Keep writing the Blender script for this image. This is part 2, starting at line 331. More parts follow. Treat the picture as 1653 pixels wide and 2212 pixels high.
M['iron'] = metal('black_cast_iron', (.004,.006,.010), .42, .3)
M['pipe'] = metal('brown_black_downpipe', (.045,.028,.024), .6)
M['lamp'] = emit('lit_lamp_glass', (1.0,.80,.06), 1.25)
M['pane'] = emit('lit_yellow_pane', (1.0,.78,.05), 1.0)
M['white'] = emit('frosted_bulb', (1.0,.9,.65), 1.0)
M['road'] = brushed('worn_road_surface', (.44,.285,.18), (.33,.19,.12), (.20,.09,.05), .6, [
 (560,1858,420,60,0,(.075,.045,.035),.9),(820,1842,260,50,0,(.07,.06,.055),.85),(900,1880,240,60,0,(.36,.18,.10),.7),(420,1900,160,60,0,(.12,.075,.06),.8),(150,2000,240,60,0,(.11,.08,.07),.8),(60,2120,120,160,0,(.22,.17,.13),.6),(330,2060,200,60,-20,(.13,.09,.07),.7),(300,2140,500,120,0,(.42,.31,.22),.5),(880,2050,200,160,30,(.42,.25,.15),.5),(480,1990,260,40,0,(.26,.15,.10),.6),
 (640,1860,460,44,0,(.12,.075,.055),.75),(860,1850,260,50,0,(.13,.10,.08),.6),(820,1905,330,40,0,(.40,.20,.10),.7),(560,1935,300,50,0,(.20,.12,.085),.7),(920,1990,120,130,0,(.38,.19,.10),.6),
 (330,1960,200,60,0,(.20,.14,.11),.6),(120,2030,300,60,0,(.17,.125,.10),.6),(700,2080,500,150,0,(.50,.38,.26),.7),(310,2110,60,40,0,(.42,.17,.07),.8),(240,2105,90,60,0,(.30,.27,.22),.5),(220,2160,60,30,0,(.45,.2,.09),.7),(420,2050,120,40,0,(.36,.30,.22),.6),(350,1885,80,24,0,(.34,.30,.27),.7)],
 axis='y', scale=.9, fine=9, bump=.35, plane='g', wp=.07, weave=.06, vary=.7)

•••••

> **Aim**
Repeat the listing in full, keeping every line exactly as it is.

> **Written response**
Keep writing the Blender script for this image. This is part 2, starting at line 331. More parts follow. Treat the picture as 1653 pixels wide and 2212 pixels high.
M['iron'] = metal('black_cast_iron', (.004,.006,.010), .42, .3)
M['pipe'] = metal('brown_black_downpipe', (.045,.028,.024), .6)
M['lamp'] = emit('lit_lamp_glass', (1.0,.80,.06), 1.25)
M['pane'] = emit('lit_yellow_pane', (1.0,.78,.05), 1.0)
M['white'] = emit('frosted_bulb', (1.0,.9,.65), 1.0)
M['road'] = brushed('worn_road_surface', (.44,.285,.18), (.33,.19,.12), (.20,.09,.05), .6, [
 (560,1858,420,60,0,(.075,.045,.035),.9),(820,1842,260,50,0,(.07,.06,.055),.85),(900,1880,240,60,0,(.36,.18,.10),.7),(420,1900,160,60,0,(.12,.075,.06),.8),(150,2000,240,60,0,(.11,.08,.07),.8),(60,2120,120,160,0,(.22,.17,.13),.6),(330,2060,200,60,-20,(.13,.09,.07),.7),(300,2140,500,120,0,(.42,.31,.22),.5),(880,2050,200,160,30,(.42,.25,.15),.5),(480,1990,260,40,0,(.26,.15,.10),.6),
 (640,1860,460,44,0,(.12,.075,.055),.75),(860,1850,260,50,0,(.13,.10,.08),.6),(820,1905,330,40,0,(.40,.20,.10),.7),(560,1935,300,50,0,(.20,.12,.085),.7),(920,1990,120,130,0,(.38,.19,.10),.6),
 (330,1960,200,60,0,(.20,.14,.11),.6),(120,2030,300,60,0,(.17,.125,.10),.6),(700,2080,500,150,0,(.50,.38,.26),.7),(310,2110,60,40,0,(.42,.17,.07),.8),(240,2105,90,60,0,(.30,.27,.22),.5),(220,2160,60,30,0,(.45,.2,.09),.7),(420,2050,120,40,0,(.36,.30,.22),.6),(350,1885,80,24,0,(.34,.30,.27),.7)],
 axis='y', scale=.9, fine=9, bump=.35, plane='g', wp=.07, weave=.06, vary=.7)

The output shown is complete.